Work of the France-Cameroon Multidisciplinary Joint Committee (5 Feb. 2025)

Published: Tue Feb 25 2025


The France-Cameroon Multidisciplinary Joint Committee on the role and commitment of France and Cameroon in combating separatist and opposition movements between 1945 and 1971 submitted its work to the President of the French Republic, Emmanuel Macron, and the President of the Republic of Cameroon, Paul Biya, at a handover ceremony in two phases, beginning in Paris on 21 January 2025 and ending in Yaoundé on 28 January.

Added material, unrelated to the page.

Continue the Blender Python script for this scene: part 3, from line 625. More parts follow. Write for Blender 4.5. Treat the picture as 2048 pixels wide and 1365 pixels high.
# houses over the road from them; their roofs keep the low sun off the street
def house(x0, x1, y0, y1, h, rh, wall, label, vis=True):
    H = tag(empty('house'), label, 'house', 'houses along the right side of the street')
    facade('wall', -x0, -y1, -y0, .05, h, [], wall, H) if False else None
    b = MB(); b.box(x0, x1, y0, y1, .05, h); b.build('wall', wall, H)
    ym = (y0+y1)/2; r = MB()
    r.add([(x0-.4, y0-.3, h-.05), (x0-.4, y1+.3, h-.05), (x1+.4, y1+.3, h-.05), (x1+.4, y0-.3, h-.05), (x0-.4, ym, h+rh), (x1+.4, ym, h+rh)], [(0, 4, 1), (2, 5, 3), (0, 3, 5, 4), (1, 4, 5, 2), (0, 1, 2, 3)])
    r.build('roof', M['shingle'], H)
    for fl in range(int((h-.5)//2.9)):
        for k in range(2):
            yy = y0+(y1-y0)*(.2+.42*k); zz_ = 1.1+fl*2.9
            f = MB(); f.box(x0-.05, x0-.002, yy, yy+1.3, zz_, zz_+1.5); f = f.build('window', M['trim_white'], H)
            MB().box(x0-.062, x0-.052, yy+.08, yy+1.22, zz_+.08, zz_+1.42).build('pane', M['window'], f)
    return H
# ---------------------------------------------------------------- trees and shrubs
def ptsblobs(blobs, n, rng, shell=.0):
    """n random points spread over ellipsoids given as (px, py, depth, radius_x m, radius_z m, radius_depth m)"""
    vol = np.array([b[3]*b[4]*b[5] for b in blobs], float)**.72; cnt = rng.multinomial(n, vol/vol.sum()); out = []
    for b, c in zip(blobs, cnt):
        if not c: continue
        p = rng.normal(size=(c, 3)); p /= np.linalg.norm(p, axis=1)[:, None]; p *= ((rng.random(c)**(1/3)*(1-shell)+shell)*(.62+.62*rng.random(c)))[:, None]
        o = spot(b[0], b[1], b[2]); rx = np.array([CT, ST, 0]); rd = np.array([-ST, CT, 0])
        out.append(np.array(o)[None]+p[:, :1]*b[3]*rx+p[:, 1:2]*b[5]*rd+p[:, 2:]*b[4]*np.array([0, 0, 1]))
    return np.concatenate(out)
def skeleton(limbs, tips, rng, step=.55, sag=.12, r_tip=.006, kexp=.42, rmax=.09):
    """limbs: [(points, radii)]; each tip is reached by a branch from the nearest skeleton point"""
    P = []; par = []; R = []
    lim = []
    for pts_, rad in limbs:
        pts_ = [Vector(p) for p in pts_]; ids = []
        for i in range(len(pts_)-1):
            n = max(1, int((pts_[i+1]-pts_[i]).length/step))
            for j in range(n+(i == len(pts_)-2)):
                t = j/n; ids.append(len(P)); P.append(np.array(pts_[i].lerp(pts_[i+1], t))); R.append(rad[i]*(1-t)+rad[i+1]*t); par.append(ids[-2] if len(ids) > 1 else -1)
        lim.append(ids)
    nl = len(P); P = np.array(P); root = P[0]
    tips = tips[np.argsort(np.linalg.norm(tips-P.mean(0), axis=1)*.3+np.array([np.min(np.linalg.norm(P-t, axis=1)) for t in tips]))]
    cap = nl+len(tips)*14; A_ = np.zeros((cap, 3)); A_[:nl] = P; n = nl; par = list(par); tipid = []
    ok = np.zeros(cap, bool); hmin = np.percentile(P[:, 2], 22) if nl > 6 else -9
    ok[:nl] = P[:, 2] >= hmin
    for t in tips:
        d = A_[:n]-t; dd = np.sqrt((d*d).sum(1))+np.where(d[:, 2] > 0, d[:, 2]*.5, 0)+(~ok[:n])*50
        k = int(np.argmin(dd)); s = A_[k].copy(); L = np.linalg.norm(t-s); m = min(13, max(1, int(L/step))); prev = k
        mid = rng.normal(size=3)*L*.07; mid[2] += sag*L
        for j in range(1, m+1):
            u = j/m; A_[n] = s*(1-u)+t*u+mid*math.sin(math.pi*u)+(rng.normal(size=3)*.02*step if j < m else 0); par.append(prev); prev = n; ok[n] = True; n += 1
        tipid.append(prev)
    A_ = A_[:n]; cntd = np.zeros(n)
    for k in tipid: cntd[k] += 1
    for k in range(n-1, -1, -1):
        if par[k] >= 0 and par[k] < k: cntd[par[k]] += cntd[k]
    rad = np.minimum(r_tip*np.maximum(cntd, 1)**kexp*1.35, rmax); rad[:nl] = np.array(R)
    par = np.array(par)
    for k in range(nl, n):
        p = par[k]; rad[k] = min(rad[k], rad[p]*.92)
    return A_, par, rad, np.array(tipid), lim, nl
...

This Committee was co-chaired by French researcher Karine Ramondy and Cameroonian artist Blick Bassy. The research component led by Karine Ramondy and comprising 14 Cameroonian and French researchers delivered an almost-1,000 page scientific report, along with recommendations for remembrance, which is freely accessible on the Vie Publique website and published by Hermann. The artistic component led by Blick Bassy features about 30 artistic and cultural productions as part of a cultural season on the theme of “funerals of remembrance” which is also available on Vie Publique.

This scientific research and these proposals are a key step in the factfinding efforts undertaken by France and Cameroon since 2022. This series is part of a broader political remembrance initiated by the President of the French Republic in 2017, involving Algeria, Rwanda, Senegal and now Cameroon.

The origins of the Committee

During French President Emmanuel Macron's official visit to Yaoundé in July 2022, the French and Cameroonian Presidents agreed to set up a Joint Committee of historians and artists to examine France's role in the repression of separatist and opposition movements in Cameroon between 1945 and 1971 and to carry out an “essential historical exercise” on the path to remembrance.

The Committee's work had three goals:

  • An exercise in transparency with regard to Cameroonian and French civil societies;
  • A gesture of recognition and shared remembrance through artistic creation;
  • An educational approach for French people about a still little-known conflict.
  • In line with the commitment made in Yaoundé in July 2022, the French archives were fully opened up to Committee researchers, in order to shed light on the events of the Cameroonian independence period.

The Committee reviewed 1,100 boxes of archives, had access to 2,300 declassified documents and held about 100 interviews in both Cameroon and France.

During the handover ceremonies in Paris and Yaoundé, the two Presidents raised the issue of creating a committee to follow up on recommendations, review teaching programmes and support historical research on the period.